Liars Beach
By: Katie Cotugno
Location: FIC COT
Genre: Mystery, Young Adult, Thriller
A fresh new take on Agatha Christie’s classic murder mystery The Mysterious Affair at Styles , with iconic detective Hercule Poirot recast as a brilliant, brash teen girl named Holiday, and narrated by her childhood friend Linden, an athlete-scholar who fits right in at his elite New England prep school—all the while hiding some secrets of his own.
Michael Linden—or just Linden to his preppy boarding school pals—doesn’t belong in wealthy, storied Martha’s Vineyard. But when his roommate Jasper invites him to spend the end of summer at his massive beachfront home, August House, Linden tries his best to fit in. Linden wouldn’t call it lying, exactly. Though it turns out August House is full of liars.
Then someone is found unconscious in Jasper’s pool, and everyone has something to hide—Jasper, his beautiful sister Eliza, their older brother Wells, and their friends. The accident is written off as just that—an accident—but Linden begins to wonder...
Holiday Proctor. Linden’s childhood friend, and the one person on the island who knows the truth about Linden. There’s nothing Holiday loves more than a good old-fashioned mystery and she’s convinced there's a potential killer on the Vineyard. The only question is…who?
A fresh take on one of my favorite Agatha Christie novels (The Mysterious Affair at Styles), Liar’s Beach was aptly named. After all, with secrets, lies, and plenty of hidden agendas buried deep within its pages, there were plenty of unexpected details left to uncover.

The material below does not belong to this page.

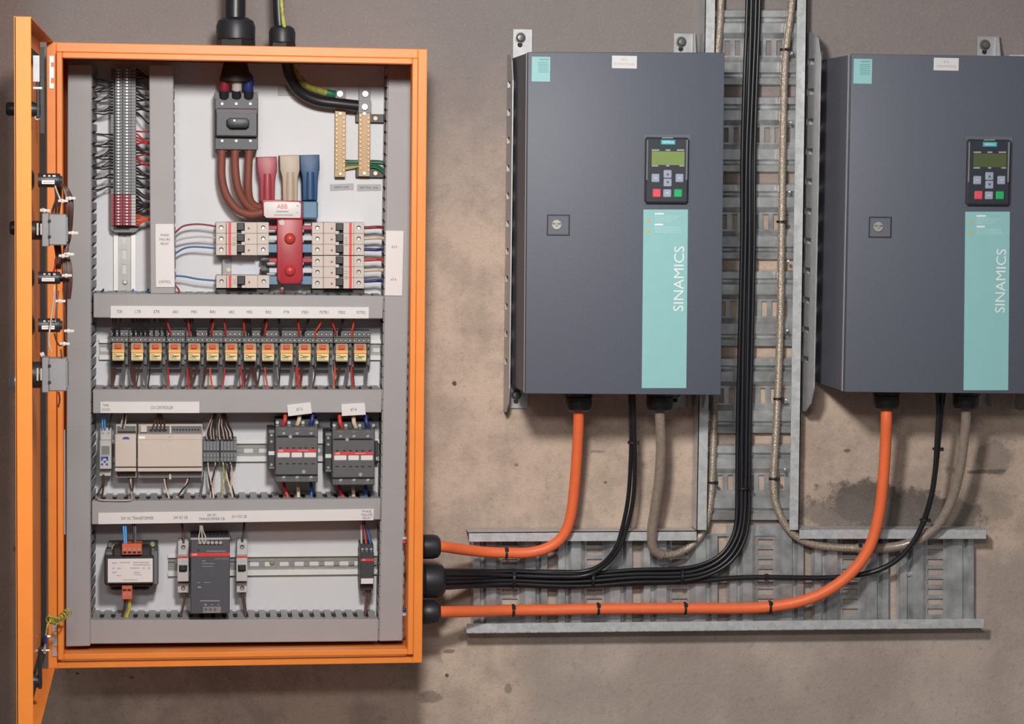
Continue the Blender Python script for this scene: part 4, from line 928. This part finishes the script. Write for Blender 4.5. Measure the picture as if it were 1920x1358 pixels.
for lab, m, xs in (('brown wire from the foot of the transformer', 'brown_wire', (234, 234, 231, 226)), ('grey wire from the foot of the transformer', 'grey_wire', (238, 239, 235, 229)), ('yellow earth wire from the foot of the transformer', 'yellow_wire', (243, 244, 241, 235)), ('green earth wire from the foot of the transformer', 'lime_wire', (241, 241, 237, 231))):
    wire([(x, y, d) for x, y, d in zip(xs, (1122, 1134, 1148, 1166), (-.098, -.096, -.092, -.09))], 2, m, lab, None, n=8)
def breaker_v(label, x0, x1, y0):
    t = tpx('circuit_breaker', label, 'circuit breaker', (x0+x1)/2, y0+97, PL, 'pale miniature breakers in the transformer row')
    c = (x0+x1)/2
    def bx(a, ya, e, yb, yf, yk, bev=0): return B().px(a, y0+ya, e, y0+yb, yf, yk, bev)
    b = B(); b.px(x0+1, y0, x1, y0+28, -.082, PL-.006, .0008); b.px(x0, y0+28, x1, y0+76, -.100, PL-.006, .0008); b.px(x0+.5, y0+78, x1, y0+97, -.082, PL-.006, .0008); b.obj('case', 'device_grey', t)
    bx(x0+.3, 28.5, x1-.3, 31.5, -.1008, -.099).obj('stripe', 'brand_red', t)
    bx(x0+3, 45, x1-3, 57, -.1006, -.099).obj('toggle_well', 'slot_dark', t); bx(x0+4.5, 47, x1-4.5, 55.5, -.108, -.10, .001).obj('toggle', 'black_plastic', t)
    bars([(c-1, y0+35, c+1, y0+40), (c+3, y0+37, c+7, y0+38.3)], -.1004, 'ink_pale', t)
    for y in (11.5, 88.5): B().disc(c+.5, y0+y, 4.2, -.0826, -.08, 12).obj('screw_recess', 'slot_dark', t); B().disc(c+.5, y0+y+1, 3.0, -.0834, -.08, 12).obj('screw', 'screw_steel', t)
    b = B(); b.px(x0+4, y0-4, x0+8, y0+1, -.08, -.06); b.px(x1-8, y0-4, x1-3.5, y0+1, -.08, -.06); b.obj('clamp_jaws', 'screw_steel', t)
    return t
breaker_v('pale single breaker between transformer and power supply', 332.5, 354, 1015)
breaker_v('pale single breaker on the far side of the power supply', 443, 464, 1014.5)
t = tpx('power_supply', 'dark grey power supply with a red stripe near its top', 'power supply', 394, 1152, PL)
B().px(357.5, 1011, 431, 1151, -.135, PL-.006, .0012).obj('case', 'psu_grey', t)
B().px(357.2, 1037, 431, 1043.5, -.1358, -.134).obj('stripe', 'brand_red', t)
text([('ABB', 364.5, 1040.2, 3.6, 9.5)], -.1361, 'label_white', t); text([('CP-E 24/5.0', 416, 1048, 3.2, 26)], -.1356, 'psu_print', t)
b = B(); b.px(357.5, 1009.3, 431, 1012, -.1362, -.128); b.px(370, 1010.3, 418, 1012.6, -.1372, -.134); b.obj('top_edge', 'label_grey', t)
u = B().px(372, 1014.5, 417, 1022.5, -.1352, -.13).obj('output_terminals', 'slot_dark', t)
for k in range(6): B().disc(375+k*7.7, 1018, 3.4, -.1364, -.134, 12, .0004).obj('screw', 'bright_screw', u)
u = B().px(380.5, 1138, 414.5, 1150, -.1362, -.13, .0005).obj('input_terminals', 'terminal_light', t)
for k in range(3): B().disc(386+k*8.5, 1143, 2.8, -.1370, -.134, 10).obj('screw', 'bolt_dark', u)
bars([(375, 1126, 412, 1128), (383, 1133, 388, 1135.5), (396, 1133, 398.5, 1135), (408, 1133, 411, 1135), (387, 1033, 423, 1034.6), (379, 1051.5, 386, 1052.8), (379, 1056.5, 402, 1057.6), (379, 1062, 400, 1063), (371, 1091.8, 374, 1093.5), (382, 1092, 394, 1093), (371, 1100, 377, 1103)], -.1355, 'psu_print', t)
B().px(371, 1030, 373, 1035, -.1356, -.134).obj('dial', 'slot_dark', t)
b = B()
for k in range(9): b.box(P(362+k*7.4, 1000, -.08).x, P(366.5+k*7.4, 1000, -.08).x, -.09, -.06, P(394, 1009.3, -.1362).z-.0001, P(394, 1009.3, -.1362).z+.0004)
b.obj('vent_slots', 'slot_dark', t)
for k in range(3): wire([(375+k*2, 983, -.100), (375+k*3, 996, -.118), (373+k*6, 1006, -.133), (374+k*6, 1016, -.137)], 1.3, 'pale_wire', 'pale wire fanning into the head of the power supply', 'pale wires into the power supply')
for lab, m, pts in (('brown wire into the head of the breaker by the transformer', 'brown_wire', [(341, 982), (343, 996), (344, 1010), (344, 1018)]), ('brown wire from the foot of the breaker by the transformer', 'brown_wire', [(346, 1108), (345, 1130), (340, 1150), (336, 1166)]),
                    ('dark wire into the head of the far breaker', 'dark_wire', [(458, 980), (457, 995), (455, 1008), (454, 1016)]), ('brown wire from the foot of the far breaker', 'brown_wire', [(453, 1108), (456, 1128), (459, 1148), (461, 1166)]), ('second brown wire from the foot of the far breaker', 'brown_wire', [(457, 1108), (459, 1130), (461, 1150), (459, 1166)]),
                    ('white wire into the phase failure relay', 'pale_wire', [(677, 974), (677.5, 992), (677.5, 1008), (678, 1022)]), ('red wire into the phase failure relay', 'red_wire', [(679, 974), (683, 992), (685, 1008), (687, 1022)]), ('blue wire into the phase failure relay', 'blue_wire', [(681, 974), (688, 992), (692, 1008), (695, 1022)]),
                    ('brown wire from the foot of the phase failure relay', 'brown_wire', [(687, 1100), (687, 1120), (685, 1140), (683, 1162)]), ('second brown wire from the foot of the phase failure relay', 'brown_wire', [(693, 1100), (692, 1120), (687, 1140), (684, 1160)])):
    wire([(x, y, -.075-.01*(i/(len(pts)-1))) for i, (x, y) in enumerate(pts)], 2.0, m, lab, None, n=8)
t = tpx('phase_relay', 'slim dark phase failure relay with red stripe and white tag', 'relay', 688, 1108, PL)
b = B(); b.px(675.5, 1020, 700, 1107, -.090, PL-.006, .001); b.px(676, 1036, 701, 1096, -.106, PL-.006, .001); b.obj('case', 'contactor_dark', t)
B().px(676.5, 1048, 701, 1052.5, -.1066, -.105).obj('stripe', 'brand_red', t); text([('ABB', 682, 1050.2, 2.4, 6)], -.1069, 'label_white', t); B().px(677, 1085, 700, 1095, -.1070, -.105).obj('tag', 'label_white', t)
for x in (679.5, 687.5, 696): B().disc(x, 1030, 2.3, -.0912, -.088, 10).obj('screw', 'screw_steel', t)
# wire ends seen through the gap beside the latch side duct
for y, m, lab in ((1010, 'pale_wire', 'white wire end beside the topmost side gland'), (1017, 'red_wire', 'red wire end beside the topmost side gland'), (1144, 'navy_wire', 'blue wire end beside the lowest side gland'), (1153, 'pale_wire', 'white wire end beside the lowest side gland')):
    wire([(755, y, -.14), (761, y, -.14), (770, y+2, -.13)], 3.4, m, lab, None, n=8)

# ------------------------------------------------------------------ glands and cables out of the cabinet side
YS = -.110
for lab, y, h, x1 in (('uppermost black gland in the side of the cabinet', 1025.5, 48, 825.5), ('largest black gland in the side of the cabinet', 1089, 68, 834.5), ('lowest black gland in the side of the cabinet', 1148.5, 48, 825.5)):
    c = P(800, y, YS); ln = P(x1, y, YS).x-CW
    gland(lab, Vector((CW, YS, c.z)), (1, 0, 0), h/2*mpp(YS), ln)

# ------------------------------------------------------------------ cable trays
TB = -.004      # back of the trays
TF = -.045      # front of the side lips
def tray_panel_profile():
    # (position along the tray in px, height above the wall in m)
    return [(0, .004), (3, .016), (15, .017), (19, .006), (22, .006), (27, .017), (45, .017), (55, .0045), (90, .0045), (100, .017), (119, .017), (123, .006), (126, .006), (130, .017), (141, .016), (144, .004)]
def tray_panel(parent, along0, c0, c1, horiz, slots):
    """one corrugated floor panel; along0: start px along the tray; c0, c1: px across; slots: px centres of slots across"""
    b = B(); pr = tray_panel_profile(); th = .0013
    def pt(a, c, h):
        p = P(along0+a, c, -.010) if horiz else P(c, along0+a, -.010)
        return Vector((p.x, -h, p.z))
    def strip(a0, h0, a1, h1, ca, cb):
        f = [pt(a0, ca, h0), pt(a1, ca, h1), pt(a1, cb, h1), pt(a0, cb, h0)]
        k = [v+Vector((0, th, 0)) for v in f]
        b.hexa(f, k)
    for (a0, h0), (a1, h1) in zip(pr, pr[1:]):
        if a0 == 55:
            sw = 5.5 if horiz else 5.0
            am0, am1 = (58, 87) if horiz else (59, 87)
            strip(a0, h0, am0, h0, c0, c1); strip(am1, h0, a1, h1, c0, c1)
            e = c0
            for s in slots: strip(am0, h0, am1, h0, e, s-sw); e = s+sw
            strip(am0, h0, am1, h0, e, c1)
        else: strip(a0, h0, a1, h1, c0, c1)
    bmesh.ops.recalc_face_normals(b.bm, faces=b.bm.faces[:])
    return b.obj('floor_panel', 'galvanised_dull', parent, 0)
def side_rail(parent, q, horiz, edge):
    """lip facing the room (pixel quad at depth TF) and the web going back to the wall on its outer edge"""
    f = [P(x, y, TF) for x, y in q]; b = B()
    k = [v+Vector((0, .0015, 0)) for v in f]; b.hexa(f, k)
    w = .0015
    if horiz:
        i0, i1 = (0, 1) if edge == 'top' else (3, 2); s = -1 if edge == 'top' else 1
        a, c = f[i0], f[i1]
        b.hexa([a, c, c+Vector((0, 0, s*w)), a+Vector((0, 0, s*w))], [Vector((v.x, TB, v.z)) for v in (a, c, c+Vector((0, 0, s*w)), a+Vector((0, 0, s*w)))])
    else:
        i0, i1 = (0, 3) if edge == 'left' else (1, 2); s = 1 if edge == 'left' else -1
        a, c = f[i0], f[i1]
        b.hexa([a, a+Vector((s*w, 0, 0)), c+Vector((s*w, 0, 0)), c], [Vector((v.x, TB, v.z)) for v in (a, a+Vector((s*w, 0, 0)), c+Vector((s*w, 0, 0)), c)])
    bmesh.ops.recalc_face_normals(b.bm, faces=b.bm.faces[:])
    return b.obj('side_rail', 'galvanised', parent, 0)
t = tpx('cable_tray', 'level galvanised cable tray running from the cabinet under both drives', 'cable tray', 1360, 1188, 0, 'galvanised cable trays')
side_rail(t, [(879, 998.5), (1306, 995.5), (1306, 1013.5), (880, 1016)], True, 'top')
side_rail(t, [(1499, 992.5), (1849, 993), (1849, 1010.5), (1499, 1010.5)], True, 'top')
side_rail(t, [(875, 1170), (1845, 1160.5), (1844.5, 1178), (875, 1188)], True, 'bottom')
for i, g0 in enumerate((884, 1043, 1203, 1364, 1523, 1683)):
    tray_panel(t, g0, 1003 if i not in (3,) else 984, 1172 if i < 3 else 1167, True, [1018+j*18.6 for j in range(8)])
for x in (1785, 1705): B().disc(x, 1077, 4.6, -.0135, -.009, 12, .001).obj('bolt', 'screw_steel' if x > 1750 else 'galvanised_dull', t)
b = B(); b.px(886, 1001, 1825, 1006, -.008, -.006); b.px(886, 1168, 1825, 1172, -.008, -.006); b.obj('edge_strip', 'galvanised_dull', t, 0)
t = tpx('cable_tray', 'upright galvanised cable tray climbing between the two drives', 'cable tray', 1400, 980, 0, 'galvanised cable trays')
side_rail(t, [(1325, -160), (1343.5, -160), (1324.5, 994), (1306, 994)], False, 'left')
side_rail(t, [(1497.5, -160), (1515.5, -160), (1498, 994), (1480, 994)], False, 'right')
for i in range(-1, 6):
    y0 = 17+i*163.2; sh = -(y0/994)*17
    tray_panel(t, y0, 1334+sh, 1502+sh, False, [1346+sh+j*19.4 for j in range(8)])
for i in range(7):
    y = 100+i*130; sh = -(y/994)*17
    c = P(1487+sh, y, -.03); B().rev(c, (-1, 0, 0), [(0, .004), (.003, .0035)], 10).obj('rivet', 'screw_steel', t)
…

While billed as a YA mystery, I personally found this one decidedly more along the lines of a crime fiction novel geared towards teens. Following in Christie’s brilliant footsteps, the plot unwound with one twist after another, although perhaps a bit more predictably than the Grand Dame of Mystery herself. I was, however, thoroughly pleased to find the much required dénouement at the very end where all of the suspects gathered for the final reveal. Even better, I didn’t, for the life of me, sniff out what really happened until Holiday delivered her spiel.